1. Commercial property is currently being assessed at only about 60% of its market value, thanks to a gaping loophole in State law.

2. The Travis Central Appraisal District is out-gunned by high priced lawyers who often sue in court and win if those property owners don’t get the appraisals they want from TCAD.

The end result is that residential homeowners get the shaft.  And with Austin taxes hitting unsustainable levels, local leaders are speaking out on the need for reform.  If the County Commissioners follow through with their challenge, the entire state will take notice, and regardless of the outcome, the Legislature will be confronted with the issue come January.
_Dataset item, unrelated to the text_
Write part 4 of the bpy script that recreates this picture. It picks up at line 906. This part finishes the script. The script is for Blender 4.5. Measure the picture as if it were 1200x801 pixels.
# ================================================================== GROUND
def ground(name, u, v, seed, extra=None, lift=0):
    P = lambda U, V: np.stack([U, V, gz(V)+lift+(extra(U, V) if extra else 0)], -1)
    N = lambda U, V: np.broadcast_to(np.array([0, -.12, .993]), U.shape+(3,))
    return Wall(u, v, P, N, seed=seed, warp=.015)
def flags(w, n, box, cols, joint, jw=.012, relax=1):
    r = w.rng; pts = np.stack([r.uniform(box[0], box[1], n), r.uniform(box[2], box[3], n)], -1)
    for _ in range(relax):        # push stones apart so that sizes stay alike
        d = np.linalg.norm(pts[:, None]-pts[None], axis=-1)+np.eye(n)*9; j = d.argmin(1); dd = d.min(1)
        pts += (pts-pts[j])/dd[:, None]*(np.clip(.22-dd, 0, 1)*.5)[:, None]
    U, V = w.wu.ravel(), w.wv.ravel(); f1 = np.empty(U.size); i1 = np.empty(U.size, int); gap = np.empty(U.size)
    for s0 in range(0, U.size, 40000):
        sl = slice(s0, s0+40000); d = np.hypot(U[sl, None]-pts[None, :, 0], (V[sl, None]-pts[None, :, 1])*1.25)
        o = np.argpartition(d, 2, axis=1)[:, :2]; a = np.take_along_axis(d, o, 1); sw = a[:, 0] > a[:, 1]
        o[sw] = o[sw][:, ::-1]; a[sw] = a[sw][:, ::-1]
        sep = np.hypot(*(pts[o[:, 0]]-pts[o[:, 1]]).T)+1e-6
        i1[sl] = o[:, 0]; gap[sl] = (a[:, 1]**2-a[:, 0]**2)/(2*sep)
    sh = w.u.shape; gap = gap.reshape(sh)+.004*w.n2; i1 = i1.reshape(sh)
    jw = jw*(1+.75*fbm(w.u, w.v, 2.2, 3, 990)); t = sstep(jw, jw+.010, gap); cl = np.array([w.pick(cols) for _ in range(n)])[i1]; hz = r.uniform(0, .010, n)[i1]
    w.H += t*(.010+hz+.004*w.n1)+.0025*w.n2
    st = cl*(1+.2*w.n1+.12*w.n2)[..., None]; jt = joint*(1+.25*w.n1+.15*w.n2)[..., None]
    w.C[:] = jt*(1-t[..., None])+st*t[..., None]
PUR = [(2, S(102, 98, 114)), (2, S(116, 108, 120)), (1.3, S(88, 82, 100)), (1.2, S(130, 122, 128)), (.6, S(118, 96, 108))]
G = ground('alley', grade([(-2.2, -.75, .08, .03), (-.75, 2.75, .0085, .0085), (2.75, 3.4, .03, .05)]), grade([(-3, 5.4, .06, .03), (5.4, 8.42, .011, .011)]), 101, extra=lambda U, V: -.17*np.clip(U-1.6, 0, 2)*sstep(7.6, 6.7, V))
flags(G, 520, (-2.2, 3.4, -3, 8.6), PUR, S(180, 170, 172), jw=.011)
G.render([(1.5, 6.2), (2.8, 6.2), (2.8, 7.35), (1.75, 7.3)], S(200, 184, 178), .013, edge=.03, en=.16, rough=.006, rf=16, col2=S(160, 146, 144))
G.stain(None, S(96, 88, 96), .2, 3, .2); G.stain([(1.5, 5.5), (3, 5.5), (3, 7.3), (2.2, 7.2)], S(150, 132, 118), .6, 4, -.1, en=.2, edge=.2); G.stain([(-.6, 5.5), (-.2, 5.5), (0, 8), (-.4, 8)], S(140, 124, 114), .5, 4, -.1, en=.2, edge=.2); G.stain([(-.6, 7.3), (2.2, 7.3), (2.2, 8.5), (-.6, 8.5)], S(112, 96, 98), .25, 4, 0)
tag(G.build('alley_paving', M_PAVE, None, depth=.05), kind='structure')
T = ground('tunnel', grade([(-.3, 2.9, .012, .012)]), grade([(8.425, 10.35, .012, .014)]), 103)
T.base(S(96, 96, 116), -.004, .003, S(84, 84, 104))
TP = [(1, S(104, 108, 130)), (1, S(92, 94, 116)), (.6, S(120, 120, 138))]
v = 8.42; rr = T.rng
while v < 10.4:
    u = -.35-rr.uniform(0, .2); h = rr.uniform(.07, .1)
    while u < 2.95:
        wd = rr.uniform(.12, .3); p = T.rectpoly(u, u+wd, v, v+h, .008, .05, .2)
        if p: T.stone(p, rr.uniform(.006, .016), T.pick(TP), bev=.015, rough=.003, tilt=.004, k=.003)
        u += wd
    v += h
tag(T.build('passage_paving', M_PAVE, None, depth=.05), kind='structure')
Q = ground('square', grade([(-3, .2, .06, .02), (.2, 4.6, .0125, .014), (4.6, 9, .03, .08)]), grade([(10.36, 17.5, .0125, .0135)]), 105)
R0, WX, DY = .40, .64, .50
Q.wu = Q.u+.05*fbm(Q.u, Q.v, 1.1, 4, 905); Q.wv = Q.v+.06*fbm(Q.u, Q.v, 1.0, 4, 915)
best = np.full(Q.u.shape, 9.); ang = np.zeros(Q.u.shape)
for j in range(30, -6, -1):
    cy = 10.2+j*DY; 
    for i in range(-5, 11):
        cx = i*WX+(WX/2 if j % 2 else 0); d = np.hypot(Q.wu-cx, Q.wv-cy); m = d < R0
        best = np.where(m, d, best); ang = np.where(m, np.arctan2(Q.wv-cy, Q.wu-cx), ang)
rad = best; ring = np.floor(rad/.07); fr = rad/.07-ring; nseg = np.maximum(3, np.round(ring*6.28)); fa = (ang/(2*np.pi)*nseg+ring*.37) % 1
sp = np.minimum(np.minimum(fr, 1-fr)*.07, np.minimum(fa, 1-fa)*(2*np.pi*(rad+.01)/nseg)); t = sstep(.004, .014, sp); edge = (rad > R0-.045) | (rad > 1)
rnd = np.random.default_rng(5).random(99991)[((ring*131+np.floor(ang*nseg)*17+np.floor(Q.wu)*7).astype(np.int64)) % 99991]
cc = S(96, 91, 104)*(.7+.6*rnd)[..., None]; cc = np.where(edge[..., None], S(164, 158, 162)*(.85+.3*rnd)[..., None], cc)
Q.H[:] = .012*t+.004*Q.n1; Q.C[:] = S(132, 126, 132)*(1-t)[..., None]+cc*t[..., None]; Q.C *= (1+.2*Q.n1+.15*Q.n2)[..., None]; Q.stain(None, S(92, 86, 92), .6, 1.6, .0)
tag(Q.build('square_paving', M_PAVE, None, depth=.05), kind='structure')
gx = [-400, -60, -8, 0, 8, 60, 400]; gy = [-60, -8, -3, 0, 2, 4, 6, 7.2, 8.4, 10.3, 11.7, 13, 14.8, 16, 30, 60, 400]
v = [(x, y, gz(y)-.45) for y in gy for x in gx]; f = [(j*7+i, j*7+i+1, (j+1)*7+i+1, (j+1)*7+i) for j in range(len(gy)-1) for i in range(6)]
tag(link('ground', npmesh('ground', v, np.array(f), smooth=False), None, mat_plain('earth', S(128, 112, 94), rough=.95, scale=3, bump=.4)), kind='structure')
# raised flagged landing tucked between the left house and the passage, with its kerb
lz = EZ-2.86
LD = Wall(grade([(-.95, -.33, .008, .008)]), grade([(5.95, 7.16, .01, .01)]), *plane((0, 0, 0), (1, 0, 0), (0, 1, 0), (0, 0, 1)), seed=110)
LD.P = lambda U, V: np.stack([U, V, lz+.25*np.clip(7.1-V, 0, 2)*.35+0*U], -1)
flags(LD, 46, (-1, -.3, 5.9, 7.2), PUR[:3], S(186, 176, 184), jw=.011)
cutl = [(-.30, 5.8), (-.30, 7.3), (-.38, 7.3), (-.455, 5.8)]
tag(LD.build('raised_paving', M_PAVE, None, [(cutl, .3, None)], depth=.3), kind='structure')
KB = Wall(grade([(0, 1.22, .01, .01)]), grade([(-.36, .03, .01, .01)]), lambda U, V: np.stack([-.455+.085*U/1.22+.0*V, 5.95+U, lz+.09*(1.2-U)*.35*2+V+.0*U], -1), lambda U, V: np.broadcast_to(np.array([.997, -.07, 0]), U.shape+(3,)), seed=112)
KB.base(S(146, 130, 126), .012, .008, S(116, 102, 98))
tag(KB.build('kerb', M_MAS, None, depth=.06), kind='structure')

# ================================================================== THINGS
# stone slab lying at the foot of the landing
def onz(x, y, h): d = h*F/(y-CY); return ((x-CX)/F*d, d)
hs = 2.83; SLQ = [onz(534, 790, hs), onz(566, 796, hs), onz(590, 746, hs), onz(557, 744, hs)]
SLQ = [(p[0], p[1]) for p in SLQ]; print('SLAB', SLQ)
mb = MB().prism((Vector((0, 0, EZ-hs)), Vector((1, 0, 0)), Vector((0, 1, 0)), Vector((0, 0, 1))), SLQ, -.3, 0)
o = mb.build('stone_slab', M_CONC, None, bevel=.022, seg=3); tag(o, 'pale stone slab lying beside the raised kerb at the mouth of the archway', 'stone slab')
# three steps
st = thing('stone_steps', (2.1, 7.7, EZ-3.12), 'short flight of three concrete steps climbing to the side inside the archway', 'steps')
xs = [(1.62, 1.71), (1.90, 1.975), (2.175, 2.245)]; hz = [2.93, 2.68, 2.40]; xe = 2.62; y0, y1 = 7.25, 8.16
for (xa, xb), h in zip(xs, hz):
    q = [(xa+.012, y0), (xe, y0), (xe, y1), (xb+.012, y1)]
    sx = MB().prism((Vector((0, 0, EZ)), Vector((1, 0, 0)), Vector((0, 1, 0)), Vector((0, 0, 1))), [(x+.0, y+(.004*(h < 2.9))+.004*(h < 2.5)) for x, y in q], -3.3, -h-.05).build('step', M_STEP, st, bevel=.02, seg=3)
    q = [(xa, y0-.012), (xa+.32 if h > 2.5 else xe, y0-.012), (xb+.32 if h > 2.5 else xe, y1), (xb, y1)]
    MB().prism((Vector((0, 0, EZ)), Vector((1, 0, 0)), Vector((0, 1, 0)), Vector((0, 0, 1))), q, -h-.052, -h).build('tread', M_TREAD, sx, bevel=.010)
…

County Judge Sam Biscoe stated after the discussions in executive session on Monday that a lot of legal questions will need to be answered before commissioners can decide whether to take action.  A formal challenge would trigger the need to find out what set of appraisals the City, County, and other taxing entities would use for tax collections in the upcoming year.  A potential delay in tax collections could jeopardize the chances of a challenge being filed.  The issue will return to the Commissioners Court on June 17th.  At that time, homeowners will be given an opportunity to speak.

City Council Member Kathie Tovo has scheduled an item for the City to consider an appeal as well.  What would really be helpful would be a coordinated effort, including AISD.  The year of 2014 apparently marks the tipping point where citizens and local leaders have finally gotten the message.  Austin cannot continue to grow and maintain a booming economy unless there is available money to pay for services.  Homeowners cannot be expected to carry a lopsided portion of that burden.  It’s not even a matter of whether they WANT to pay.  The fact is that rapidly increasing numbers of them simply can’t afford to pay any more.
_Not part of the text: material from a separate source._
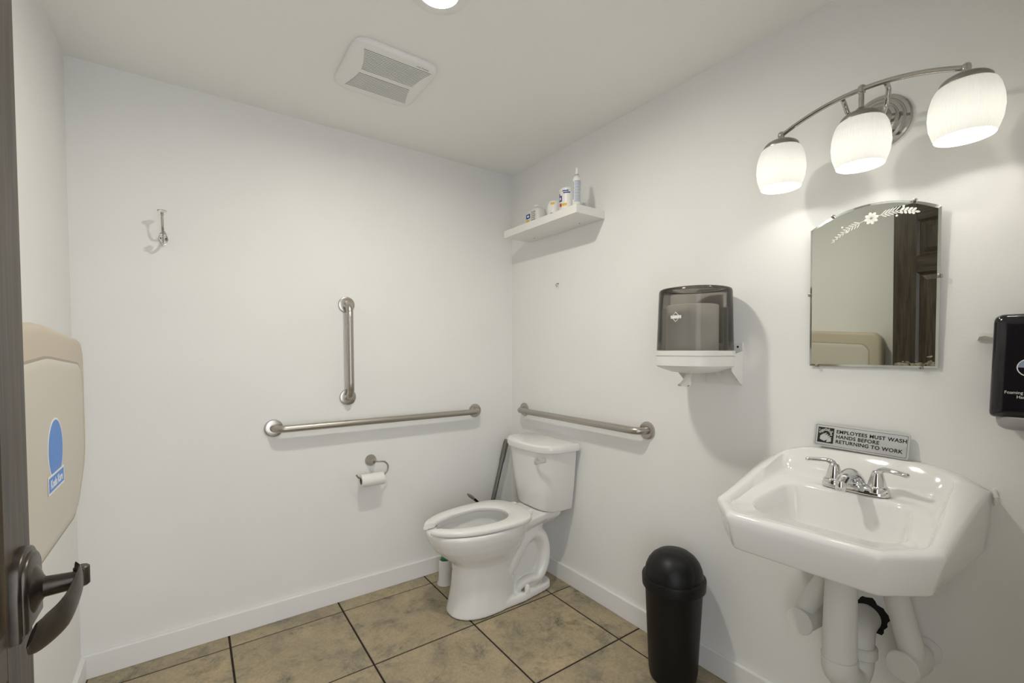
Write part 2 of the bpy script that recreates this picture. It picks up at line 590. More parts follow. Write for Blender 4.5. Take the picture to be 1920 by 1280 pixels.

Mayoral Candidate Steve Adler Adds His Voice To The Call For Reform

I especially appreciate the comments that Steve Adler made on Monday in his handout to the packed crowd of frustrated homeowners at the Commissioners Court on Monday:

“Residential property owners are being unfairly burdened with property taxes. The city and local governments should have challenged the system years ago. There is nothing new about this problem and it is good to see Travis County considering action now.”

“Politicians should be honest when they talk to taxpayers about raising taxes, regardless of what they do with the tax rates. Taxpayers deserve truth in taxation.”
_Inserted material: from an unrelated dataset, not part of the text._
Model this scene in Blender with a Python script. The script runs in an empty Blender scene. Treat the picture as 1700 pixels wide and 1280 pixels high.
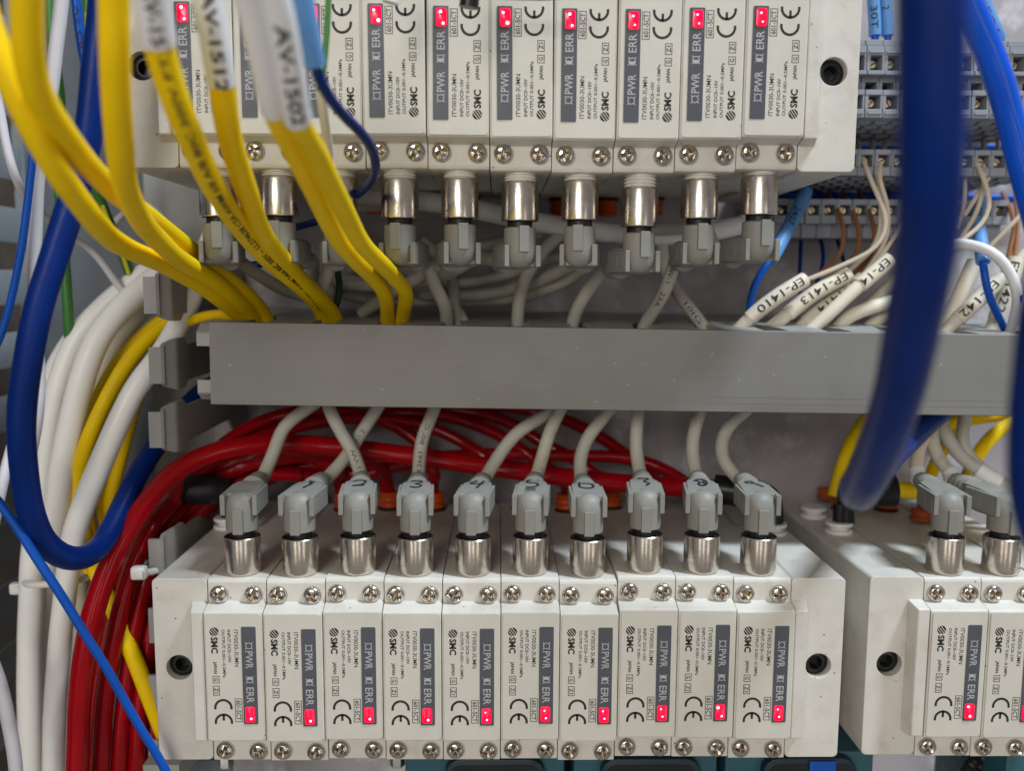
import bpy, bmesh, math, random
from mathutils import Vector, Matrix, noise
random.seed(7)
C = bpy.context.scene.collection
FR = {}
S = bpy.context.scene

# ---------------------------------------------------------------- camera (1 unit = 1 cm)
FPX, PITCH, YAW, ROLL, DIST = 1450.6, -0.11534, 0.01598, -0.00437, 21.71
def cam_axes():
    cp, sp, cy, sy = math.cos(PITCH), math.sin(PITCH), math.cos(YAW), math.sin(YAW)
    f = Vector((sy*cp, cy*cp, sp)); r = Vector((cy, -sy, 0)); d = f.cross(r)
    cr, sr = math.cos(ROLL), math.sin(ROLL)
    return cr*r+sr*d, -sr*r+cr*d, f
AR, AD, AF = cam_axes()
CAM = Vector((0, -DIST, 0))
def at(px, py, Y):
    d = AR*((px-850)/FPX)+AD*((py-640)/FPX)+AF
    return d*((Y+DIST)/d.y)+CAM
def atz(px, py, Z):
    d = AR*((px-850)/FPX)+AD*((py-640)/FPX)+AF
    return d*(Z/d.z)+CAM
cd = bpy.data.cameras.new('camera'); cam = bpy.data.objects.new('camera', cd); C.objects.link(cam)
cam.matrix_world = Matrix(((AR.x, -AD.x, -AF.x, CAM.x), (AR.y, -AD.y, -AF.y, CAM.y), (AR.z, -AD.z, -AF.z, CAM.z), (0, 0, 0, 1)))
cd.sensor_width = 36; cd.lens = 36*FPX/1700
cd.clip_start = 0.5; cd.clip_end = 1000
cd.dof.use_dof = True; cd.dof.focus_distance = 22.2
cd.dof.aperture_fstop = cd.lens*1e-3/0.30; cd.dof.aperture_blades = 0
S.camera = cam

# ---------------------------------------------------------------- light
w = bpy.data.worlds.new('World'); S.world = w; w.use_nodes = True
w.node_tree.nodes['Background'].inputs[0].default_value = (0.80, 0.76, 0.72, 1)
w.node_tree.nodes['Background'].inputs[1].default_value = 0.30
def area(name, loc, target, sx, sy, power, color):
    l = bpy.data.lights.new(name, 'AREA'); l.shape = 'RECTANGLE'; l.size = sx; l.size_y = sy
    l.energy = power; l.color = color
    o = bpy.data.objects.new(name, l); C.objects.link(o); o.location = loc
    o.rotation_euler = (Vector(target)-Vector(loc)).to_track_quat('-Z', 'Y').to_euler()
    return o
area('ceiling_tube_lamp', (58, -27, 103), (3, 0, -6), 9, 24, 195000, (0.76, 0.88, 1.0))
area('added_fill_lamp', (-30, -120, 40), (0, 0, -4), 44, 34, 62000, (1.0, 0.95, 0.88))  # added soft front light, stands for no particular lamp in the room
area('added_streak_lamp', (6, -120, -24), (0, 0, -6), 12, 90, 9000, (1.0, 0.92, 0.82))  # these three are added, unseen, to give the nuts upright reflection streaks
area('added_streak_lamp', (-44, -110, -24), (0, 0, -6), 12, 90, 9000, (1.0, 0.95, 0.9))
area('added_streak_lamp', (62, -100, -24), (0, 0, -6), 12, 90, 8000, (1.0, 0.95, 0.9))
S.view_settings.view_transform = 'Standard'; S.view_settings.look = 'None'
S.view_settings.exposure = 0.0; S.view_settings.gamma = 1.0
S.cycles.max_bounces = 8; S.cycles.use_denoising = True
S.render.film_transparent = False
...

Mr. Adler’s characteristic breadth of scope in approaching complex issues will place him ahead of the pack when it comes to tackling property tax issues.  His experience working in the Legislature will help with respect to appraisal reform.  And he has made it clear in discussions with me that he would not tolerate the deceptive City Hall practice of hiding behind the tax rate during annual budget deliberations.  It was Steve Adler who brought to my attention the fact that the 7/10 of a cent tax rate reduction in the City Manager’s budget forecast actually adds up to a 5.5% tax increase.

I was reminded of John Kerry’s comment in his acceptance speech at the 2004 Democratic National Convention, “Imagine a President who believes in science!”  Well, how about this.  “Imagine a mayor who believes in truth in taxation!”